Were Citizens’ concerns followed, ignored, misinterpreted, or falsified? When County Management offered only six very bad design options for the redevelopment of the Waterfront Lands in 2012 it was obvious that citizen concerns and community best interests were ignored. Why had County Management overlooked the functional, safety, economic, and tourism benefits of our existing (tried-and-proven) centralized waterfront parking design with all its user sites located conveniently around the perimeter? From the published citizen concerns none asked for any of the following inferior waterfront park designs:

Closure of Hydro St access to leave only one less functional and unsafe Bridge St access.

Closure of business overflow parking south of Main St between Hydro and Bridge streets.

Demolition of Riverside Marina in a costly attempt to make up for County lack of waterfront park design experience.

Moving the Farmers’ Market into a bottleneck parking lot instead of alongside its existing ideal location east of Bridge St where it has room for expansion and special events activities south along Bridge St and east along Market St.

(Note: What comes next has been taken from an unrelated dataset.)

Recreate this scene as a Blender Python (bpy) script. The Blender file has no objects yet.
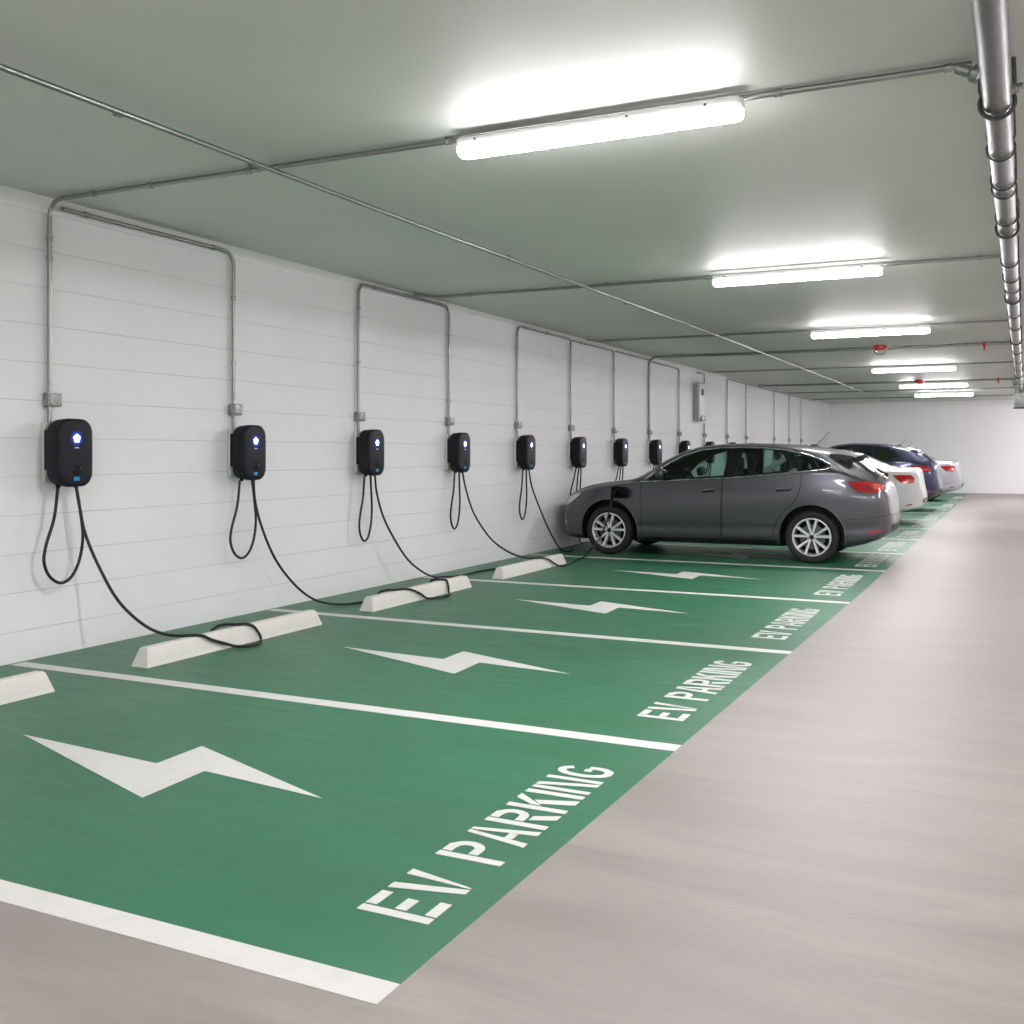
import bpy, bmesh, math, random
from mathutils import Vector, Matrix
from mathutils.bvhtree import BVHTree
from mathutils.geometry import tessellate_polygon, delaunay_2d_cdt, intersect_point_tri_2d

random.seed(4)
PI = math.pi
SC = bpy.context.scene
COL = SC.collection

# ------------------------------------------------------------------ materials
def new_mat(name):
    m = bpy.data.materials.new(name); m.use_nodes = True
    nt = m.node_tree
    b = nt.nodes['Principled BSDF']
    return m, nt, b

def srgb(r, g, b):
    f = lambda c: (c/255/12.92) if c/255 <= .04045 else ((c/255+.055)/1.055)**2.4
    return (f(r), f(g), f(b), 1)

def simple(name, col, rough=.5, metal=0, coat=0, noise=0, nscale=30, spec=.5, bump=0):
    m, nt, b = new_mat(name)
    b.inputs['Base Color'].default_value = col
    b.inputs['Roughness'].default_value = rough
    b.inputs['Metallic'].default_value = metal
    b.inputs['Coat Weight'].default_value = coat
    b.inputs['Coat Roughness'].default_value = .04
    b.inputs['Specular IOR Level'].default_value = spec
    if noise or bump:
        tc = nt.nodes.new('ShaderNodeTexCoord')
        n = nt.nodes.new('ShaderNodeTexNoise'); n.inputs['Scale'].default_value = nscale
        n.inputs['Detail'].default_value = 5
        nt.links.new(tc.outputs['Object'], n.inputs['Vector'])
        if noise:
            mx = nt.nodes.new('ShaderNodeMix'); mx.data_type = 'RGBA'
            mx.inputs[6].default_value = [c*(1-noise) for c in col[:3]]+[1]
            mx.inputs[7].default_value = [min(1, c*(1+noise)) for c in col[:3]]+[1]
            nt.links.new(n.outputs['Fac'], mx.inputs[0])
            nt.links.new(mx.outputs[2], b.inputs['Base Color'])
        if bump:
            bp = nt.nodes.new('ShaderNodeBump'); bp.inputs['Strength'].default_value = bump
            bp.inputs['Distance'].default_value = .004
            nt.links.new(n.outputs['Fac'], bp.inputs['Height'])
            nt.links.new(bp.outputs['Normal'], b.inputs['Normal'])
    return m

def emit(name, col, strength):
    m, nt, b = new_mat(name)
    b.inputs['Base Color'].default_value = col
    b.inputs['Emission Color'].default_value = col
    b.inputs['Emission Strength'].default_value = strength
    return m

def nd(nt, typ, **kw):
    n = nt.nodes.new(typ)
    for k, v in kw.items(): setattr(n, k, v)
    return n

def mathn(nt, op, a, b=None, c=None):
    n = nt.nodes.new('ShaderNodeMath'); n.operation = op
    for i, v in enumerate((a, b, c)):
        if v is None: continue
        if isinstance(v, (int, float)): n.inputs[i].default_value = v
        else: nt.links.new(v, n.inputs[i])
    return n.outputs[0]

def mixc(nt, fac, a, b):
    mx = nt.nodes.new('ShaderNodeMix'); mx.data_type = 'RGBA'
    for s, v in ((0, fac), (6, a), (7, b)):
        if isinstance(v, (int, float)): mx.inputs[s].default_value = v
        elif isinstance(v, (tuple, list)): mx.inputs[s].default_value = v
        else: nt.links.new(v, mx.inputs[s])
    return mx.outputs[2]

def ramp(nt, fac, lo, hi):
    n = nt.nodes.new('ShaderNodeMapRange')
    n.inputs[1].default_value = lo; n.inputs[2].default_value = hi
    nt.links.new(fac, n.inputs[0])
    return n.outputs[0]

def noise(nt, vec, scale, detail=6, rough=.55, dist=0):
    n = nt.nodes.new('ShaderNodeTexNoise')
    n.inputs['Scale'].default_value = scale; n.inputs['Detail'].default_value = detail
    n.inputs['Roughness'].default_value = rough; n.inputs['Distortion'].default_value = dist
    nt.links.new(vec, n.inputs['Vector'])
    return n.outputs['Fac']

def mapped(nt, scale=(1,1,1), loc=(0,0,0)):
    tc = nt.nodes.new('ShaderNodeTexCoord')
    mp = nt.nodes.new('ShaderNodeMapping')
    mp.inputs['Scale'].default_value = scale; mp.inputs['Location'].default_value = loc
    nt.links.new(tc.outputs['Object'], mp.inputs['Vector'])
    return mp.outputs[0]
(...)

Why did County Management propose inferior Waterfront Options? During the proposal phase of waterfront redevelopment, County Management demonstrated its lack of park design skills and lack of community economic development and tourism skills. This caused citizens to spend 1,000’s of community hours to work overtime to safeguard Dunnville Waterfront Park’s existing function, safety, and economic development and tourism benefits.

What went wrong with Haldimand County management and governance? Some of the answers became obvious during the May 30, 2017 Council in Committee meeting captured on video. It was interesting because with Councillor Corbett absent, this allowed some Councillors from west Haldimand to giggle and joke about the project delays, cost doubling, and community dissatisfaction. Citizens must see this 16-minute video of the meeting chaired by Councillor Fred Morison.

Councillor Bernie Corbett’s meetings with people from 2014 on: To help answer your question: “What about the persons who attended my meetings and expressed their wishes and on a website poll? Are their wishes to be ignored?” From your meetings, please provide the names of attendees who asked you to deviate from the citizens concerns published between 2011 and 2012. That is, please provide names of people who asked you to make the following inferior waterfront park design changes from our existing Centralized Waterfront Parking design:

Closure of Hydro St access to leave only one less functional and unsafe Bridge St access.

Closure of business overflow parking south of Main St between Hydro and Bridge streets.

Demolition of Riverside Marina in a costly attempt to make up for County lack of waterfront park design experience.

Moving the Farmers’ Market into a bottleneck parking lot instead of alongside its existing ideal location east of Bridge St where it has room for expansion and special events activities south along Bridge St and east along Market St.

Many citizens ask: “Who would be stupid enough to put a multipurpose Farmers’ Market building in the middle of a parking lot?”

Looking back now, what caused you as our Councillor to ignore the functional, safety, economic and tourism benefits of Dunnville’s existing centralized parking design and support inferior County designs? Was it because County Management gave you, Council and the Public no other viable choices?  As you will recall, you were only given two inferior waterfront park Options to present at your 2015 open house in Dunnville. That is, where County Management did not attend.

The Centralized Waterfront Parking design was the best option created by the County to date. All other County options have been an embarrassment to the citizens of Dunnville and Haldimand County. This has been proven by self-admission in the aforementioned video of the May 30, 2017 Council in Committee meeting. Therefore, could you please provide a copy of the video so citizens can better understand what went wrong with this Haldimand County project.